Monday, April 6, 2009

Modernizing CRM Contact Center Will Create Higher Impact and Lower Costs

Although critical to success for most enterprises, the customer service contact center is undervalued by most business leaders, according to Gartner Inc. This lack of priority is reflected in underfunding of the customer service function and often results in an enterprise’s failure to remain competitive.

Customer service, as delivered through the contact center, currently suffers from an overall lack of commitment to the customer service representative (CSR) in the form of tools, training and compensation. Gartner said that companies need to redouble their efforts in this area and extend the customer Web site, add multiple communications channels, and plan carefully to improve agent performance through the introduction of new technologies.

Gartner predicts that by 2012, managing Web interactions will be a core competency of the contact center, with customers expecting the contact center CSR to know their customers’ Web posts in relevant online communities at the time of a telephone interaction. This will mean that by 2014, it will be an accepted practice in 30 percent of contact centers to have two standard monitors on each agent’s desktop.

Gartner has identified four key areas that contact centers need to focus on to create a higher impact at lower costs:

Personalized Customer Assistance -- In a time of budget freezes, this investment is important because it offers higher revenue and reduced agent churn. Agent attrition is reduced because they have a better feeling of competency and success.

Better Contact Center Application Design -- Younger CSRs expect a more compelling, responsive and intuitive CRM interface to match the experience with the consumer applications that they take for granted. Gartner predicts that consumer applications will extend to the desktop as well as the Web site to the point that smaller less-formal customer service centers will be able to look at Web 2.0 technologies that enable common technologies (such as Facebook) to be used as the agent desktop, with the necessary telephony components and business information integrated through such "gadgets."

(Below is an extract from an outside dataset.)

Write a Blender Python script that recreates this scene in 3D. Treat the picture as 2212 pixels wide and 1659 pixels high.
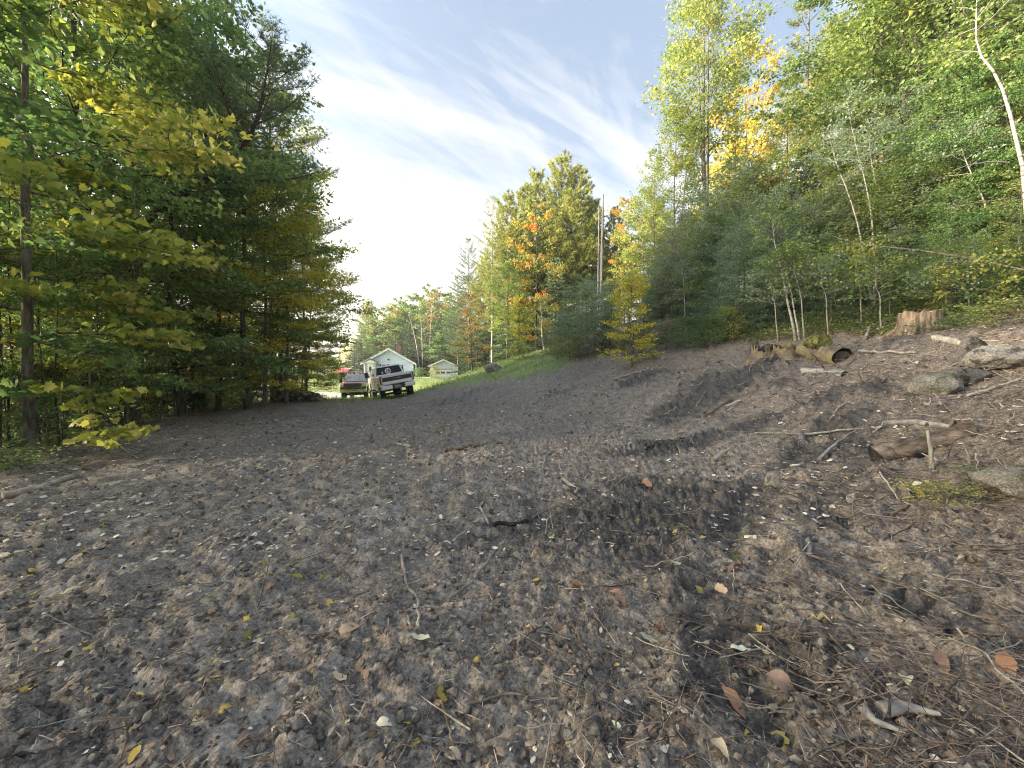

Integrating Web Interactions/Functionality Into the Contact Center -- In a few years, customers will expect an organization to lead them (as required) from self-service on the Web by detecting that they need help, then guide them into an assisted chat session and/or co-browsing session (if necessary), then transfer them into a telephone conversation. At the same time, the organization should be maintaining and transferring the context of each interaction as it evolves.

Speedy, Accurate Service Interactions -- With the rise of multichannel and multimodal interactions, Gartner expects most contact center managers to consider either a second monitor for each desktop or a wide (landscape) monitor for better, faster navigation by the CSR.